To do:
Leave out the images and repeat the listing below without a single change.

Material:

---

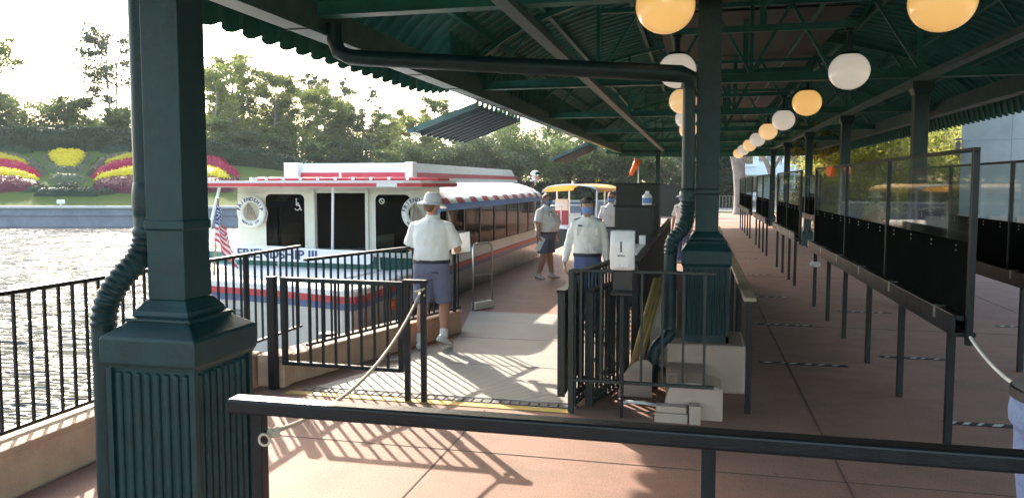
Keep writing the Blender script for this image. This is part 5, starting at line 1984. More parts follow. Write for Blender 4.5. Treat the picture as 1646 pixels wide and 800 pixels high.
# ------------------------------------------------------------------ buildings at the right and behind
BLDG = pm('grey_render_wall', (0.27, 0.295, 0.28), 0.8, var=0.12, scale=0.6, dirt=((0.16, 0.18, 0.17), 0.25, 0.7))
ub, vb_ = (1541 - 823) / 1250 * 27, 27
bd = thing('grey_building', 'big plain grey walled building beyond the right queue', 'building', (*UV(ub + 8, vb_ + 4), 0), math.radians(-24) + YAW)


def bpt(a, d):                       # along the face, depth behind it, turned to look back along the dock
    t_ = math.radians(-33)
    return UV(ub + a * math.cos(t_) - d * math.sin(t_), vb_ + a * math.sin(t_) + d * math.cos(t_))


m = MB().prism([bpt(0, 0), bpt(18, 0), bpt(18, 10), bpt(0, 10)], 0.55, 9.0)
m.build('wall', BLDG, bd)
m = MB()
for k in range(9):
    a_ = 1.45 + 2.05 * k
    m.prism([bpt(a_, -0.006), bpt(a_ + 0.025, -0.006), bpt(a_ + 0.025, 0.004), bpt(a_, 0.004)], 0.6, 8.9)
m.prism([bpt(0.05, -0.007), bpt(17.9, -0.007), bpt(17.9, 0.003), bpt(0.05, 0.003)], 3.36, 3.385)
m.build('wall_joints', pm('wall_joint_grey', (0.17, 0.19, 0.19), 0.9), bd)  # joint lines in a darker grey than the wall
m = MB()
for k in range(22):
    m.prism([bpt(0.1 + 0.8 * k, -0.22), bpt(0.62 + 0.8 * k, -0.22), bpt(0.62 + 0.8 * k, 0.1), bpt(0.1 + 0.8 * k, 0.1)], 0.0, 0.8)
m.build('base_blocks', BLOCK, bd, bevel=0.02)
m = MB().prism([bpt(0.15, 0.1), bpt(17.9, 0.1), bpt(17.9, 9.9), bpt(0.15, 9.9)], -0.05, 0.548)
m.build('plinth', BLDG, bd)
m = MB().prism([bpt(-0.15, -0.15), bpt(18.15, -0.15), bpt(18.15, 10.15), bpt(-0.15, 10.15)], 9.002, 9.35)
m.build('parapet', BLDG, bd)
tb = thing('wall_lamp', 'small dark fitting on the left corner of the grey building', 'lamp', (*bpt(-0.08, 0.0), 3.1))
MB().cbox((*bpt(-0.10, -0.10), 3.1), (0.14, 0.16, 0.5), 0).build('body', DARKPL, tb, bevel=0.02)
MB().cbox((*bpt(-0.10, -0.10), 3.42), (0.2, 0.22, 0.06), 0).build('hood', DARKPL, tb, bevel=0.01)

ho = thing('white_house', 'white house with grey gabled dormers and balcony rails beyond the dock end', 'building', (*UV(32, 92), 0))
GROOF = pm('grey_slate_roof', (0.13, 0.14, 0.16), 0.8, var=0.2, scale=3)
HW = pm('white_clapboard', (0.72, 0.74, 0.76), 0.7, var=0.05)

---

Solution to this exercise:
Keep writing the Blender script for this image. This is part 5, starting at line 1984. More parts follow. Write for Blender 4.5. Treat the picture as 1646 pixels wide and 800 pixels high.
# ------------------------------------------------------------------ buildings at the right and behind
BLDG = pm('grey_render_wall', (0.27, 0.295, 0.28), 0.8, var=0.12, scale=0.6, dirt=((0.16, 0.18, 0.17), 0.25, 0.7))
ub, vb_ = (1541 - 823) / 1250 * 27, 27
bd = thing('grey_building', 'big plain grey walled building beyond the right queue', 'building', (*UV(ub + 8, vb_ + 4), 0), math.radians(-24) + YAW)


def bpt(a, d):                       # along the face, depth behind it, turned to look back along the dock
    t_ = math.radians(-33)
    return UV(ub + a * math.cos(t_) - d * math.sin(t_), vb_ + a * math.sin(t_) + d * math.cos(t_))


m = MB().prism([bpt(0, 0), bpt(18, 0), bpt(18, 10), bpt(0, 10)], 0.55, 9.0)
m.build('wall', BLDG, bd)
m = MB()
for k in range(9):
    a_ = 1.45 + 2.05 * k
    m.prism([bpt(a_, -0.006), bpt(a_ + 0.025, -0.006), bpt(a_ + 0.025, 0.004), bpt(a_, 0.004)], 0.6, 8.9)
m.prism([bpt(0.05, -0.007), bpt(17.9, -0.007), bpt(17.9, 0.003), bpt(0.05, 0.003)], 3.36, 3.385)
m.build('wall_joints', pm('wall_joint_grey', (0.17, 0.19, 0.19), 0.9), bd)  # joint lines in a darker grey than the wall
m = MB()
for k in range(22):
    m.prism([bpt(0.1 + 0.8 * k, -0.22), bpt(0.62 + 0.8 * k, -0.22), bpt(0.62 + 0.8 * k, 0.1), bpt(0.1 + 0.8 * k, 0.1)], 0.0, 0.8)
m.build('base_blocks', BLOCK, bd, bevel=0.02)
m = MB().prism([bpt(0.15, 0.1), bpt(17.9, 0.1), bpt(17.9, 9.9), bpt(0.15, 9.9)], -0.05, 0.548)
m.build('plinth', BLDG, bd)
m = MB().prism([bpt(-0.15, -0.15), bpt(18.15, -0.15), bpt(18.15, 10.15), bpt(-0.15, 10.15)], 9.002, 9.35)
m.build('parapet', BLDG, bd)
tb = thing('wall_lamp', 'small dark fitting on the left corner of the grey building', 'lamp', (*bpt(-0.08, 0.0), 3.1))
MB().cbox((*bpt(-0.10, -0.10), 3.1), (0.14, 0.16, 0.5), 0).build('body', DARKPL, tb, bevel=0.02)
MB().cbox((*bpt(-0.10, -0.10), 3.42), (0.2, 0.22, 0.06), 0).build('hood', DARKPL, tb, bevel=0.01)

ho = thing('white_house', 'white house with grey gabled dormers and balcony rails beyond the dock end', 'building', (*UV(32, 92), 0))
GROOF = pm('grey_slate_roof', (0.13, 0.14, 0.16), 0.8, var=0.2, scale=3)
HW = pm('white_clapboard', (0.72, 0.74, 0.76), 0.7, var=0.05)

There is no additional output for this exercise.